**WORK TO BE COMPLETED:**
Leave out the pictures and repeat every record exactly.

====== EXERCISE MATERIALS ======

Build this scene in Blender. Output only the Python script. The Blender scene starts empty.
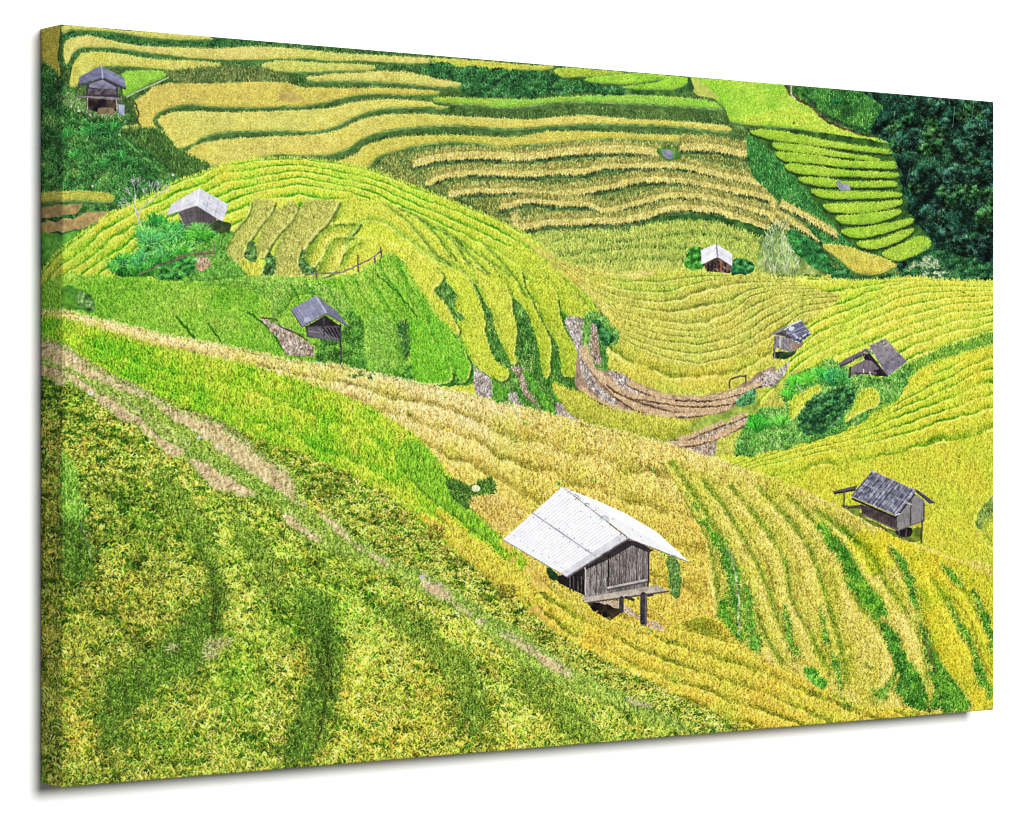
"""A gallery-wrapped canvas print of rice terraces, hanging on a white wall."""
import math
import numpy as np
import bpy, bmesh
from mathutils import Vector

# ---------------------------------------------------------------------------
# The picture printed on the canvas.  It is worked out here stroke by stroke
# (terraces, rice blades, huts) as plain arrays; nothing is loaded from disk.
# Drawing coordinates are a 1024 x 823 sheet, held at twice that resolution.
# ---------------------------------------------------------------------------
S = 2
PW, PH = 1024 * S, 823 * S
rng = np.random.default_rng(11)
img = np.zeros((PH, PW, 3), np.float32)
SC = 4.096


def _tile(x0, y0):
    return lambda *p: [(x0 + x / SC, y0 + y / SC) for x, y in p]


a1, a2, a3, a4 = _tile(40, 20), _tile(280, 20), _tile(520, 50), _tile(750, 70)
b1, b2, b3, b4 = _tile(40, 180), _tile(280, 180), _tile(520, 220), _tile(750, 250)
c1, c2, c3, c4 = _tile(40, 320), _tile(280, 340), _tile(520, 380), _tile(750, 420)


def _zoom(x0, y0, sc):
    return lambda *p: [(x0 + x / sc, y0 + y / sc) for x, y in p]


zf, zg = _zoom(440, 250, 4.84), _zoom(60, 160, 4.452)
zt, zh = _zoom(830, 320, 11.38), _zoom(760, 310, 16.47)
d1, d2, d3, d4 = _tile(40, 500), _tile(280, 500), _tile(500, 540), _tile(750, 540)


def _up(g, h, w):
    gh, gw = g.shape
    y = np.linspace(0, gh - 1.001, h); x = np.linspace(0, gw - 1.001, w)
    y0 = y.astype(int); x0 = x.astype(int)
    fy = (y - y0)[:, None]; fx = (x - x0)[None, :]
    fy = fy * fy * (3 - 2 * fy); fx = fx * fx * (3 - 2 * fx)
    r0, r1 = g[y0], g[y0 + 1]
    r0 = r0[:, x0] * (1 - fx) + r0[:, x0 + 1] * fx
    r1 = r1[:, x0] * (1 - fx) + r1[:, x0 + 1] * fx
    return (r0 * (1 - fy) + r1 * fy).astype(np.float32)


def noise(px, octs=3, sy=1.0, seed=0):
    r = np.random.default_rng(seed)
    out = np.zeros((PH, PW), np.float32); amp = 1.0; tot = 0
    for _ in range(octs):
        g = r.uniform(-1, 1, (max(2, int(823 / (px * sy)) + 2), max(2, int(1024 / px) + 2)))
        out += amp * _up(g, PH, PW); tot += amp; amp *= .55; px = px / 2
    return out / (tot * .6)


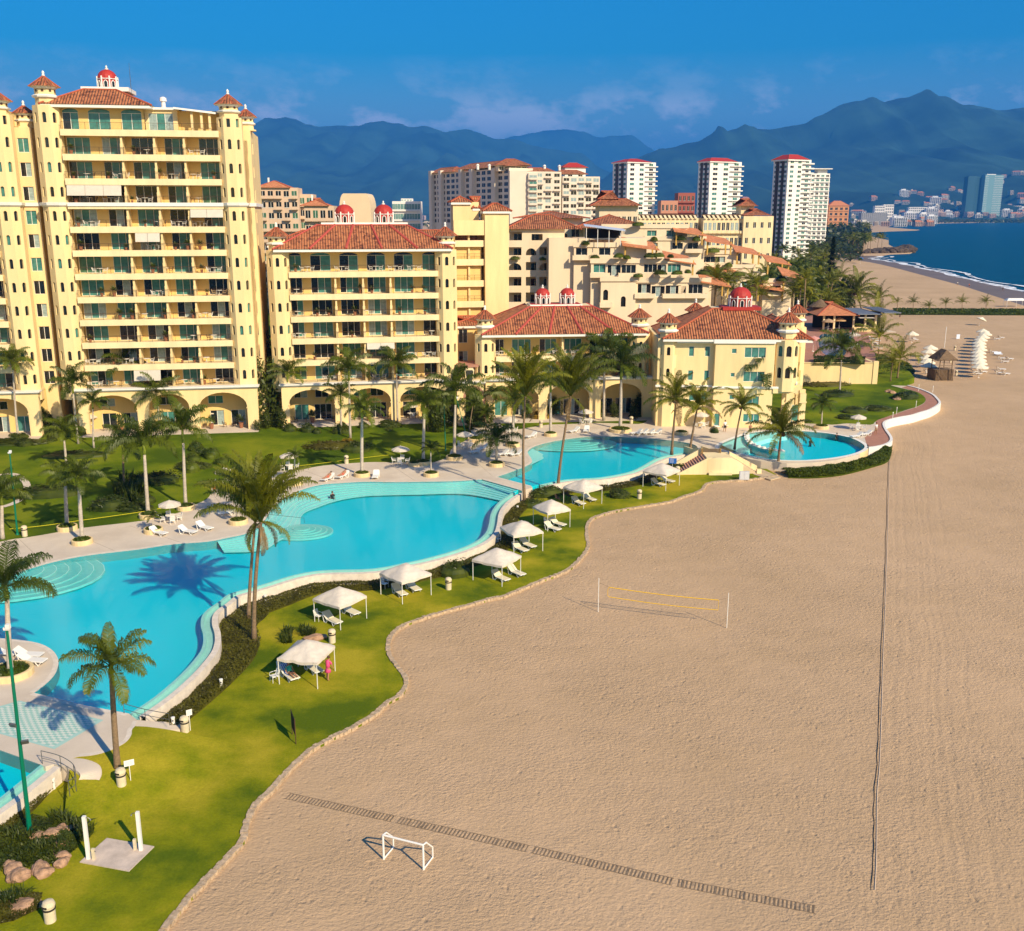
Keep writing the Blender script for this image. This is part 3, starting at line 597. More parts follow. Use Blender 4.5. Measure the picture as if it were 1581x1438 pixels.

======

**CORRECT ANSWER:**
Build this scene in Blender. Output only the Python script. The Blender scene starts empty.
"""A gallery-wrapped canvas print of rice terraces, hanging on a white wall."""
import math
import numpy as np
import bpy, bmesh
from mathutils import Vector

# ---------------------------------------------------------------------------
# The picture printed on the canvas.  It is worked out here stroke by stroke
# (terraces, rice blades, huts) as plain arrays; nothing is loaded from disk.
# Drawing coordinates are a 1024 x 823 sheet, held at twice that resolution.
# ---------------------------------------------------------------------------
S = 2
PW, PH = 1024 * S, 823 * S
rng = np.random.default_rng(11)
img = np.zeros((PH, PW, 3), np.float32)
SC = 4.096


def _tile(x0, y0):
    return lambda *p: [(x0 + x / SC, y0 + y / SC) for x, y in p]


a1, a2, a3, a4 = _tile(40, 20), _tile(280, 20), _tile(520, 50), _tile(750, 70)
b1, b2, b3, b4 = _tile(40, 180), _tile(280, 180), _tile(520, 220), _tile(750, 250)
c1, c2, c3, c4 = _tile(40, 320), _tile(280, 340), _tile(520, 380), _tile(750, 420)


def _zoom(x0, y0, sc):
    return lambda *p: [(x0 + x / sc, y0 + y / sc) for x, y in p]


zf, zg = _zoom(440, 250, 4.84), _zoom(60, 160, 4.452)
zt, zh = _zoom(830, 320, 11.38), _zoom(760, 310, 16.47)
d1, d2, d3, d4 = _tile(40, 500), _tile(280, 500), _tile(500, 540), _tile(750, 540)


def _up(g, h, w):
    gh, gw = g.shape
    y = np.linspace(0, gh - 1.001, h); x = np.linspace(0, gw - 1.001, w)
    y0 = y.astype(int); x0 = x.astype(int)
    fy = (y - y0)[:, None]; fx = (x - x0)[None, :]
    fy = fy * fy * (3 - 2 * fy); fx = fx * fx * (3 - 2 * fx)
    r0, r1 = g[y0], g[y0 + 1]
    r0 = r0[:, x0] * (1 - fx) + r0[:, x0 + 1] * fx
    r1 = r1[:, x0] * (1 - fx) + r1[:, x0 + 1] * fx
    return (r0 * (1 - fy) + r1 * fy).astype(np.float32)


def noise(px, octs=3, sy=1.0, seed=0):
    r = np.random.default_rng(seed)
    out = np.zeros((PH, PW), np.float32); amp = 1.0; tot = 0
    for _ in range(octs):
        g = r.uniform(-1, 1, (max(2, int(823 / (px * sy)) + 2), max(2, int(1024 / px) + 2)))
        out += amp * _up(g, PH, PW); tot += amp; amp *= .55; px = px / 2
    return out / (tot * .6)


Keep writing the Blender script for this image. This is part 3, starting at line 597. More parts follow. Use Blender 4.5. Measure the picture as if it were 1581x1438 pixels.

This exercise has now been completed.